March ’24 at-a-glance … energy

Grassroots efforts advocating for no new CRE standard  

NAFEM is asking members to reach out to their elected officials to request that DOE issue a “no-new standard” via NAFEM’s new Advocacy Action Center. These efforts, which launched earlier this month, support comments NAFEM submitted to the U.S. Department of Energy (DOE) in December about proposed energy-efficiency standards for commercial refrigeration equipment (CRE). These proposed regulations are unnecessarily burdensome and will increase costs for manufacturers and the foodservice industry.  

Add your business address to the Action Center and it will identify your elected officials. You can then send them a message drafted by NAFEM or a customized message with your company’s experience, which is even more effective.  

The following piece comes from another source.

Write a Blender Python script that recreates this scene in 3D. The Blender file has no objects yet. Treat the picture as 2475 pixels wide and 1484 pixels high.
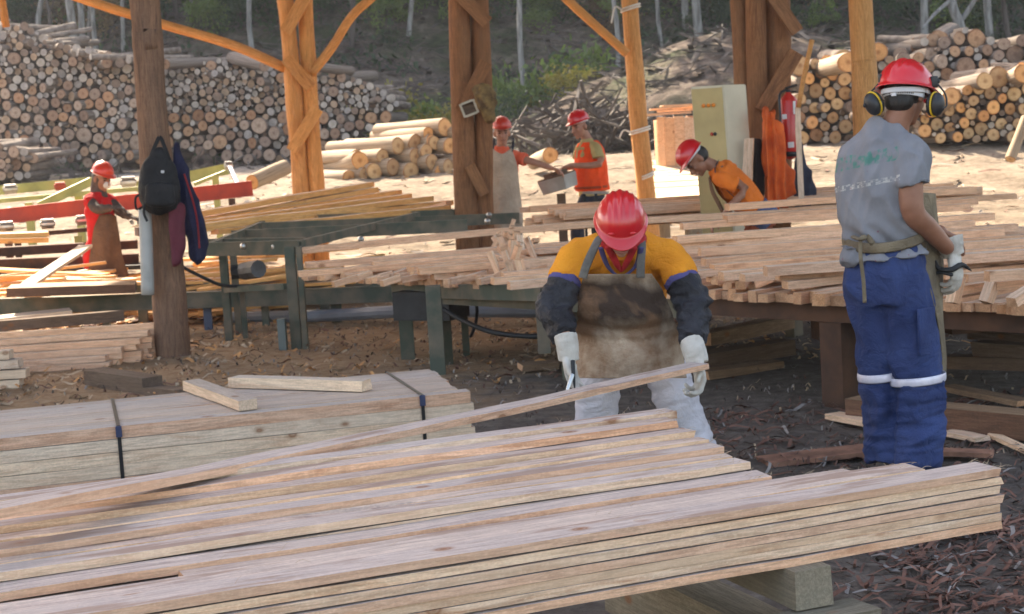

NAFEM also is spearheading a sign-on letter with support from other trade organizations, targeted to leaders of the Energy and House Commerce Committee and Energy and Senate Natural Resources Committee. The letter points out the burdensome nature of the proposed standards and encourages them to intervene with DOE. “Our industry supports, and will continue to support, energy-efficiency regulations that are tethered to technological and economic reality. DOE’s proposed standards are neither,” the letter said.  

If approved as currently drafted, the proposed standards would take effect in late 2027. 

DOE publishes WIC/F data, seeks comments 

The U.S. Department of Energy (DOE) published updated data on the energy conservation standards for walk-in coolers/freezers proposed in its September 2023 notice of proposed rulemaking (NOPR). The agency revised its analysis following comments received on the NOPR, including those from NAFEM. Comments on the revised data are due April 15. 

Best practices in database enforcement shared with states 

Northeast Energy Enforcement Partnerships (NEEP) provided information on enforcement to the states that participate in its State Appliance Standards Database (SASD). Massachusetts, New Jersey, New York and Rhode Island require SASD registration for commercial dishwashers, fryers, steam cookers, ovens and hot food holding cabinets. Numerous other states also require registration with SASD for products outside of the commercial food service equipment and supplies industry. States may issue financial penalties for products sold within their borders that don’t meet minimum energy-efficiency levels.